In order to do this, you need a very powerful GPU with high speed memory and enough memory to meet the needs of the games. A few examples - if you look at Shadow of the Tomb Raider, Assassin’s Creed Odyssey, Metro Exodus, Wolfenstein Youngblood, Gears of War 5, Borderlands 3 and Red Dead Redemption 2 running on a 3080 at 4k with Max settings (including any applicable high res texture packs) and RTX On, when the game supports it, you get in the range of 60-100fps and use anywhere from 4GB to 6GB of memory.
Extra memory is always nice to have but it would increase the price of the graphics card, so we need to find the right balance.
I’m interested in a replay but I would want to replay it fully and getting back into the first game again is a bit rough but not impossible.
A full moderniz
EDIT: Posted?
(Yes, sometimes it seems hitting Enter goes both for make new line and also making a new post.

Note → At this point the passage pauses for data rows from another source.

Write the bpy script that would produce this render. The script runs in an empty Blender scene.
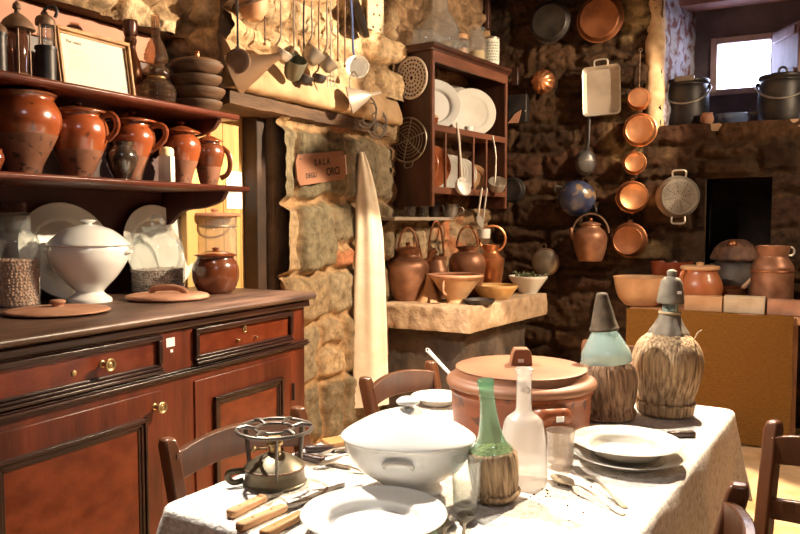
import bpy, math, random
import numpy as np
from mathutils import Vector, Matrix, Euler
random.seed(7)
C = bpy.context.scene.collection
scene = bpy.context.scene
pi = math.pi

# ------------------------------------------------------------------ camera
F = 750.0
CAMZ = 1.36
PHI = math.atan(46 / F)
PSI = math.atan(396 / F * math.cos(PHI))
cd = bpy.data.cameras.new('camera')
cam = bpy.data.objects.new('camera', cd)
C.objects.link(cam)
cam.location = (0, 0, CAMZ)
cam.rotation_euler = (pi / 2 - PHI, 0, PSI)
cd.sensor_width = 36
cd.lens = F * 36 / 800
cd.clip_start = 0.05
scene.camera = cam
RM = Euler((pi / 2 - PHI, 0, PSI)).to_matrix()
RT = RM.transposed()
EYE = Vector((0, 0, CAMZ))

def P(u, v, X=None, Y=None, Z=None, n=None, q=None):
    """where the sight line through a picture point meets a plane of the room"""
    r = RM @ Vector(((u - 400) / F, -(v - 267) / F, -1))
    if X is not None: t = X / r.x
    elif Y is not None: t = Y / r.y
    elif Z is not None: t = (Z - CAMZ) / r.z
    else: t = (Vector(q) - EYE).dot(n) / r.dot(n)
    return EYE + r * t

def proj(p):
    c = RT @ (Vector(p) - EYE)
    return 400 + F * c.x / -c.z, 267 - F * c.y / -c.z

def S(p):
    return -(RT @ (Vector(p) - EYE)).z / F      # metres per picture point at p

def col(u, Z, X=None, Y=None):
    """point of the horizontal surface Z, at room coordinate X or Y, below picture column u -> (point, metres per point, its row)"""
    a, b = -400.0, 1200.0
    v = 267.0
    for _ in range(30):
        p = P(u, v, X=X, Y=Y)
        v += (p.z - Z) / S(p)
    return P(u, v, X=X, Y=Y), S(P(u, v, X=X, Y=Y)), v

# ------------------------------------------------------------------ mesh helpers
def cr(pts, n=6):
    """Catmull-Rom through points of any dimension"""
    pts = [tuple(map(float, p)) for p in pts]
    out = []
    for i in range(len(pts) - 1):
        p0 = pts[max(i - 1, 0)]; p1 = pts[i]; p2 = pts[i + 1]; p3 = pts[min(i + 2, len(pts) - 1)]
        for k in range(n):
            t = k / n
            out.append(tuple(0.5 * (2 * b + (c - a) * t + (2 * a - 5 * b + 4 * c - d) * t * t + (3 * b - a - 3 * c + d) * t ** 3) for a, b, c, d in zip(p0, p1, p2, p3)))
    out.append(pts[-1])
    return out

class MB:
    def __init__(s): s.v = []; s.f = []
    def mark(s): return len(s.v)
    def xf(s, m, start=0):
        for i in range(start, len(s.v)): s.v[i] = tuple(m @ Vector(s.v[i]))
        return s
    def lathe(s, prof, seg=36, c=(0, 0, 0), sx=1, sy=1, rmod=None):
        rings = []
        for r, z in prof:
            if r < 1e-5:
                s.v.append((c[0], c[1], c[2] + z)); rings.append([len(s.v) - 1])
            else:
                b = len(s.v); rg = []
                for k in range(seg):
                    a = 2 * pi * k / seg
                    q = r * (rmod(a, z) if rmod else 1)
                    s.v.append((c[0] + q * math.cos(a) * sx, c[1] + q * math.sin(a) * sy, c[2] + z)); rg.append(b + k)
                rings.append(rg)
        for A, B in zip(rings, rings[1:]):
            if len(A) == 1 and len(B) == 1: continue
            for k in range(seg):
                k2 = (k + 1) % seg
                if len(A) == 1: s.f.append((A[0], B[k2], B[k]))
                elif len(B) == 1: s.f.append((A[k], A[k2], B[0]))
                else: s.f.append((A[k], A[k2], B[k2], B[k]))
        return s
    def tube(s, path, r, seg=8, closed=False, flat=None, up=(0, 0, 1)):
        pts = [Vector(p) for p in path]; n = len(pts)
        rings = []
        N = None
        for i, p in enumerate(pts):
            if closed: t = pts[(i + 1) % n] - pts[i - 1]
            else: t = pts[min(i + 1, n - 1)] - pts[max(i - 1, 0)]
            t.normalize()
            if N is None:
                N = Vector(up) - t * t.dot(Vector(up))
                if N.length < 1e-3: N = Vector((1, 0, 0)) - t * t.x
                if N.length < 1e-3: N = Vector((0, 1, 0)) - t * t.y
            else: N = N - t * t.dot(N)
            N.normalize(); Bn = t.cross(N)
            if isinstance(r, (list, tuple)):
                q_ = i / max(n - 1, 1) * (len(r) - 1); k_ = min(int(q_), len(r) - 2); rr = r[k_] + (r[k_ + 1] - r[k_]) * (q_ - k_)
            else: rr = r
            rb = rr * flat if flat else rr
            b = len(s.v)
            for k in range(seg):
                a = 2 * pi * k / seg
                s.v.append(tuple(p + N * math.cos(a) * rr + Bn * math.sin(a) * rb))
            rings.append(list(range(b, b + seg)))
        m = n if closed else n - 1
        for i in range(m):
            A = rings[i]; B = rings[(i + 1) % n]
            for k in range(seg):
                k2 = (k + 1) % seg
                s.f.append((A[k], A[k2], B[k2], B[k]))
        if not closed:
            s.f.append(tuple(reversed(rings[0]))); s.f.append(tuple(rings[-1]))
        return s
    def ring(s, R, r, c=(0, 0, 0), n=36, seg=8, axis='z', sx=1, sy=1):
        path = []
        for k in range(n):
            a = 2 * pi * k / n
            x, y = R * math.cos(a) * sx, R * math.sin(a) * sy
            path.append((c[0] + x, c[1] + y, c[2]) if axis == 'z' else (c[0] + x, c[1], c[2] + y) if axis == 'y' else (c[0], c[1] + x, c[2] + y))
        return s.tube(path, r, seg, True)
    def box(s, x0, x1, y0, y1, z0, z1):
        b = len(s.v)
        s.v += [(x, y, z) for z in (z0, z1) for y in (y0, y1) for x in (x0, x1)]
        s.f += [tuple(b + i for i in q) for q in ((0, 2, 3, 1), (4, 5, 7, 6), (0, 1, 5, 4), (2, 6, 7, 3), (0, 4, 6, 2), (1, 3, 7, 5))]
        return s
    def prism(s, out, y0, y1):
        """outline in (x,z), given counter-clockwise seen from -y, extruded along y"""
        b = len(s.v); n = len(out)
        s.v += [(x, y0, z) for x, z in out] + [(x, y1, z) for x, z in out]
        s.f.append(tuple(range(b, b + n))); s.f.append(tuple(reversed(range(b + n, b + 2 * n))))
        for i in range(n):
            j = (i + 1) % n
            s.f.append((b + j, b + i, b + n + i, b + n + j))
        return s
    def ball(s, r, c=(0, 0, 0), seg=16, n=8, sz=1, sx=1, sy=1):
        return s.lathe([(0 if k in (0, n) else r * math.sin(pi * k / n), -r * sz * math.cos(pi * k / n)) for k in range(n + 1)], seg, c, sx, sy)
    def loft(s, rings, caps=True):
        idx = []
        for rg in rings:
            b = len(s.v); s.v += [tuple(p) for p in rg]; idx.append(list(range(b, b + len(rg))))
        for A, B in zip(idx, idx[1:]):
            n = len(A)
            for k in range(n): s.f.append((A[k], A[(k + 1) % n], B[(k + 1) % n], B[k]))
        if caps: s.f.append(tuple(reversed(idx[0]))); s.f.append(tuple(idx[-1]))
        return s
    def build(s, name, mat, parent=None, loc=(0, 0, 0), rot=0, sharp=40, bevel=0, bseg=2):
        me = bpy.data.meshes.new(name)
        me.from_pydata(s.v, [], s.f)
        import bmesh
        bm = bmesh.new(); bm.from_mesh(me); bmesh.ops.recalc_face_normals(bm, faces=bm.faces[:]); bm.to_mesh(me); bm.free()
        me.polygons.foreach_set('use_smooth', [True] * len(me.polygons))
        try: me.set_sharp_from_angle(angle=math.radians(sharp))
        except Exception: pass
        me.materials.append(mat)
        o = bpy.data.objects.new(name, me); C.objects.link(o)
        o.location = loc
        o.rotation_euler = (0, 0, rot) if isinstance(rot, (int, float)) else rot
        if parent: o.parent = parent
        if bevel:
            m = o.modifiers.new('bevel', 'BEVEL'); m.width = bevel; m.segments = bseg; m.limit_method = 'ANGLE'
        return o

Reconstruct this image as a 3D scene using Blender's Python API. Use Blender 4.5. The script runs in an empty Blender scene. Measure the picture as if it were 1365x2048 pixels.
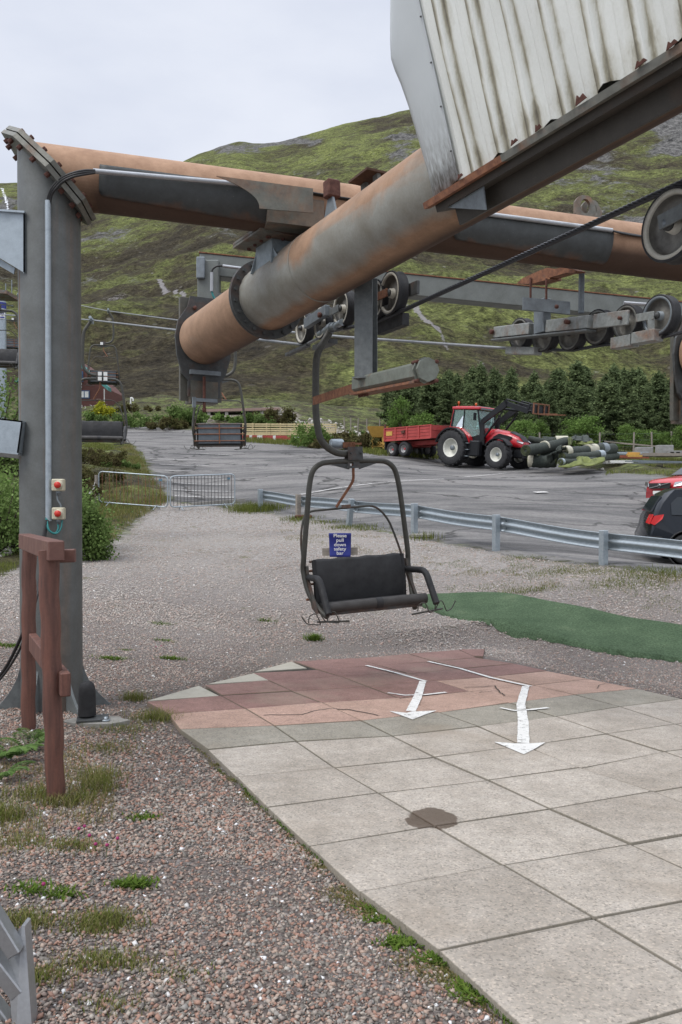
import bpy, math, random
import numpy as np
from mathutils import Vector, Matrix
random.seed(7); rng = np.random.default_rng(7)
R = math.radians; PI = math.pi
S = bpy.context.scene; COL = S.collection
# ------------------------------------------------------------ camera
CZ = 1.6; PITCH = R(-0.85); FPX = 1650.0
cam = bpy.data.cameras.new('camera'); camo = bpy.data.objects.new('camera', cam); COL.objects.link(camo)
camo.location = (0, 0, CZ); camo.rotation_euler = (R(90) + PITCH, 0, 0)
cam.sensor_fit = 'VERTICAL'; cam.sensor_height = 36.0; cam.sensor_width = 24.0
cam.lens = FPX / 2048 * 36.0; cam.clip_start = 0.05; cam.clip_end = 6000
S.camera = camo
# ------------------------------------------------------------ sky, sun, exposure
W = bpy.data.worlds.new("World"); S.world = W; W.use_nodes = True
nt = W.node_tree; nt.nodes.clear()
def N(t, typ, **kw):
    n = t.nodes.new(typ)
    for k, v in kw.items():
        if k.startswith('i_'):
            n.inputs[k[2:].replace('_', ' ')].default_value = v
        else: setattr(n, k, v)
    return n
SUN_EL, SUN_AZ = R(52), R(235)
sky = N(nt, 'ShaderNodeTexSky', sky_type='NISHITA', sun_disc=False, sun_elevation=SUN_EL, sun_rotation=SUN_AZ)
tc = N(nt, 'ShaderNodeTexCoord'); mp = N(nt, 'ShaderNodeMapping'); mp.inputs['Scale'].default_value = (1.0, 1.0, 2.6)
ns = N(nt, 'ShaderNodeTexNoise', i_Scale=1.15, i_Detail=8.0, i_Roughness=0.5)
rp = N(nt, 'ShaderNodeValToRGB')
rp.color_ramp.elements[0].position = 0.34; rp.color_ramp.elements[0].color = (6.0, 6.5, 7.8, 1)
rp.color_ramp.elements[1].position = 0.66; rp.color_ramp.elements[1].color = (10.2, 10.4, 10.9, 1)
mx = N(nt, 'ShaderNodeMixRGB'); mx.inputs[0].default_value = 0.92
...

Good to know.)
So…a full modernized remake would be nice but probably not happening after the previous XBox updated version got cancelled.
Ray tracing so likely D3D12 as well possibly Vulkan but likely D3D12 RTX.
Loading time updates could be anything even a larger game engine overhaul or changes to the underlying systems which could also include scripting and other assets (Mod compatibility issues ensues well it’s probably unavoidable.) well it’s been announced so the usual trailer and promotional screenshots showing more on what exactly they are doing with the game can’t be too far away.